A recent proposed project called Stable Flats in Philadelphia, by a design development collective called Onion Flats is based on similar principles. It proposes a very novel heating and cooling system based on building a 1.6million litre underground tank that will accept storm water from both the site and the larger community/ surrounding area. The development will then use that water as a heat exchanger to help heat and cool the building with a geoexchange system. An additional benefit is that they’re working to have this feature recognized as public infrastructure and have the City contribute to the cost of the tank. The economics of this project work because since 2006 the City of Philadelphia has required developers to absorb storm water on new developments rather than directing it to storm sewers.

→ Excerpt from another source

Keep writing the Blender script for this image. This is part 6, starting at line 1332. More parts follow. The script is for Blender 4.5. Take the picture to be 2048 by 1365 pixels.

In November 2008 it began charging a fee to projects who could not meet this requirement, with the intention of using the money to fund community based storm water projects. This raises the potential of creating a storm water transfer system as an alternative to expensive sewer replacement projects. Already, new developments in drought impacted areas of California are being required to fund water efficiency retrofits in specific existing buildings that save the amount of water that the proposed development is calculated to require.

What this really represents is a cap and trade system that reaches far beyond the current carbon debate. By treating our region as an ecosystem of finite capacity we can facilitate new development and retrofit existing building stock without limiting the resources available to future generations.